- "I don't believe in baptism or the waters of Jordan or anything like that, but I guess I feel about a hot bath the way those religious people feel about holy water." (Chapter 1)
Esther reflects on how a long hot bath restores her spirits. - "What a man wants is is an arrow into the future and what a woman is is the place the arrow shoots off from." (Chapter 6)
Esther quotes something that Buddy Willard's mother frequently says. - "The last thing I wanted was infinite security and to be the place an arrow shoots off from. I wanted change and excitement and to shoot off in all directions myself, like the colored arrows from a Fourth of July rocket." (Chapter 7)

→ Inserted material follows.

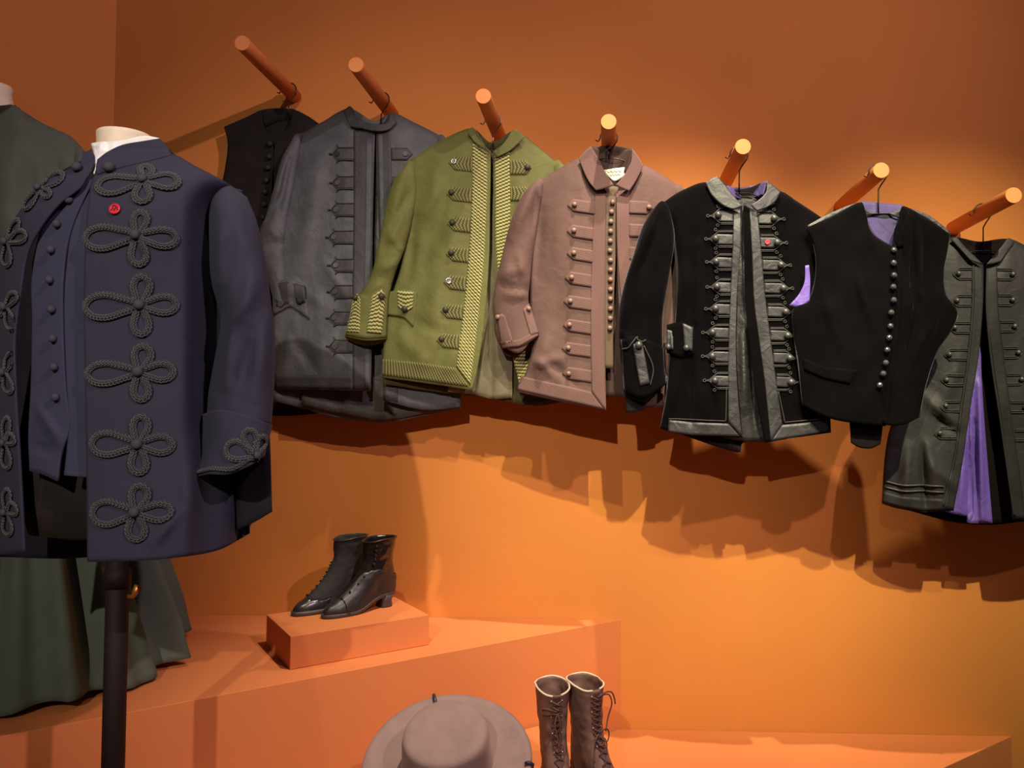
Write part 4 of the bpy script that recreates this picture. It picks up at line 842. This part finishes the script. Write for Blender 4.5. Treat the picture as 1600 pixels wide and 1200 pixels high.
# ------------------------------------------------------------------ boots
def tabf(tab, z):
    if z <= tab[0][0]: return tab[0][1:]
    for a, b in zip(tab, tab[1:]):
        if a[0] <= z <= b[0]:
            t = (z - a[0]) / (b[0] - a[0]); return [a[i] + (b[i] - a[i]) * t for i in range(1, len(a))]
    return tab[-1][1:]
class Boot:
    def __init__(s, name, label, group, heel, toe, tab, L0, hh, hscale=1., lean=0.):
        s.tab = tab; s.hh = hh; d = (toe - heel); d.z = 0; s.k = d.length / L0; d.normalize()
        s.M = Matrix((d, Vector((-d.y, d.x, 0)), Vector((0, 0, 1)))).transposed().to_4x4(); s.M.translation = heel
        s.hs = hscale; s.lean = lean
        s.g = thing(name, label, 'boot', heel, group)
    def raise_(s, x, z):
        lo = 1 - smooth(.045, .165, x); return s.hh * (lo * (1 - smooth(.04, .10, z)) + smooth(.04, .10, z) * (.55 + .45 * lo))
    def P(s, z, a, out=0., wr=True):
        xb, xf, w = tabf(s.tab, z); xm = (xb + xf) / 2; hx = (xf - xb) / 2
        ca, sa_ = math.cos(a), math.sin(a); x = xm + hx * (abs(ca) ** .92) * (1 if ca > 0 else -1); q = (x - xb) / (xf - xb)
        low = 1 - smooth(.03, .085, z)
        wf = 1 + low * (-.26 * math.exp(-((q - .36) / .22) ** 2) - .16 * math.exp(-((q - .05) / .16) ** 2) + .02)
        y = w * (abs(sa_) ** (.85 if low > .5 else .95)) * (1 if sa_ > 0 else -1) * wf
        nz = 0.
        if wr: nz = .0028 * noise.noise(Vector((x * 45, y * 30 + s.hs, z * 55 + s.hs * 3))) * smooth(.02, .05, z) + .0011 * math.sin((x + y * .6) * 420 + s.hs) * smooth(.145, .165, x) * (1 - smooth(.20, .22, x)) * smooth(.016, .03, z)
        r = Vector((x - xm, y, 0)); rl = max(r.length, 1e-4)
        x += r.x / rl * (out + nz); y += r.y / rl * (out + nz)
        return s.M @ (Vector((x + s.lean * max(0, z - .1), y, z * 1. + s.raise_(x, z))) * s.k)
    def split(s, pred, zs, nA, mats, names):
        vs = [s.P(z, 2 * PI * k / nA) for z in zs for k in range(nA)]
        fa = [[], []]
        for j in range(len(zs) - 1):
            for k in range(nA):
                z = (zs[j] + zs[j + 1]) / 2; a = 2 * PI * (k + .5) / nA
                fa[0 if pred(z, a) else 1].append((j * nA + k, j * nA + (k + 1) % nA, (j + 1) * nA + (k + 1) % nA, (j + 1) * nA + k))
        out = []
        for fc, mt, nm in zip(fa, mats, names):
            used = sorted({i for f in fc for i in f}); mp = {o: n for n, o in enumerate(used)}
            o = mesh_obj(nm, [vs[i] for i in used], [tuple(mp[i] for i in f) for f in fc], mt, s.g)
            md = o.modifiers.new('thickness', 'SOLIDIFY'); md.thickness = .003; md.offset = -1
            out.append(o)
        return out
    def sole(s, mat, th=.009, out=.005):
        n = 60; vs = []
        for lev, oo in ((-th, out * .6), (-th * .45, out), (.004, out), (.006, -.004)):
            for k in range(n):
                a = 2 * PI * k / n; xb, xf, w = tabf(s.tab, .012)
                p = s.M.inverted() @ s.P(.012, a, oo, False); p = p / s.k
                vs.append(s.M @ (Vector((p.x, p.y, th + lev + s.raise_(p.x, 0))) * s.k))
        fs = [(j * n + k, j * n + (k + 1) % n, (j + 1) * n + (k + 1) % n, (j + 1) * n + k) for j in range(3) for k in range(n)]
        fs += [tuple(range(n))[::-1], tuple(3 * n + k for k in range(n))]
        return mesh_obj('sole', vs, fs, mat, s.g)
    def heel(s, mat, ln=.055):
        n = 32; vs = []; lv = [(0, .92), (.004, .94), (s.hh * .5, .86), (s.hh + .004, 1.06)]
        for z, sc in lv:
            for k in range(n):
                a = 2 * PI * k / n; x = ln / 2 + .006 + (ln / 2) * math.cos(a) * sc; y = .027 * math.sin(a) * sc
                if math.cos(a) > 0: x = ln / 2 + .006 + (ln / 2) * sc * min(1, math.cos(a) * 1.6) * .8; 
                vs.append(s.M @ (Vector((x, y, z)) * s.k))
        fs = [(j * n + k, j * n + (k + 1) % n, (j + 1) * n + (k + 1) % n, (j + 1) * n + k) for j in range(3) for k in range(n)]
        fs += [tuple(range(n))[::-1], tuple(3 * n + k for k in range(n))]
        return mesh_obj('heel', vs, fs, mat, s.g)
    def nrm(s, z, a):
        p = s.P(z, a, 0, False); du = s.P(z, a + .02, 0, False) - s.P(z, a - .02, 0, False); dz = s.P(z + .003, a, 0, False) - s.P(z - .003, a, 0, False)
        n = du.cross(dz); return p, n.normalized()
    def stud(s, z, a, r, mat, name='button', off=.0015, parent=None):
        p, n = s.nrm(z, a); n = n if n.dot(p - s.P(z, a, -.01, False)) > 0 else -n
        vs, fs = lathe_geo([(r * .5, -.001), (r * .9, r * .2), (r, r * .6), (r * .7, r * 1.05), (r * .25, r * 1.25)], 10, frame(p + n * off, n))
        return mesh_obj(name, vs, fs, mat, parent or s.g)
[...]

Esther shows that she does not accept the idea that women should be happy with marriage and domesticity while the man goes off and does exciting things. - "I felt my lungs inflate with the onrush of scenery-air, mountains, trees, people. I thought, 'This is what it is to be happy.'" (Chapter 8)
Esther's feelings the moment she is thrown in the air in her skiing accident. - "Every time I tried to concentrate, my mind glided off, like a skater, into a large empty space, and pirouetted there, absently." (Chapter 12)
As her depression continues, Esther describes what it feels like. - "I thought the most beautiful thing in the world must be shadow, the million moving shapes and cul-de-sacs of shadow. There was shadow in bureau drawers and closets and suitcases, and shadow under houses and trees and stones, and shadow at the back of people's eyes and smiles, and shadow, miles and miles and miles of it, on the night side of the earth." (Chapter 12)
Esther's thought when she is suicidally depressed. - "I am I am I am." (Chapter 13)
Esther listens to her heartbeat as she contemplates drowning herself, and the heartbeat seems to make a statement about the body's will to live. - "The bell jar hung, suspended, a few feet above my head. I was open to the circulating air." (Chapter 18)
Following her electric shock treatment, Esther starts to feel better. - "I was my own woman." (Chapter 18)
Esther feels liberated after acquiring her birth control device. - "How did I know that someday-at college, in Europe, somewhere, anywhere-the bell jar, with its stifling distortions, wouldn't descend again?" (Chapter 20)
Esther's fears about the future as she is about to leave the asylum.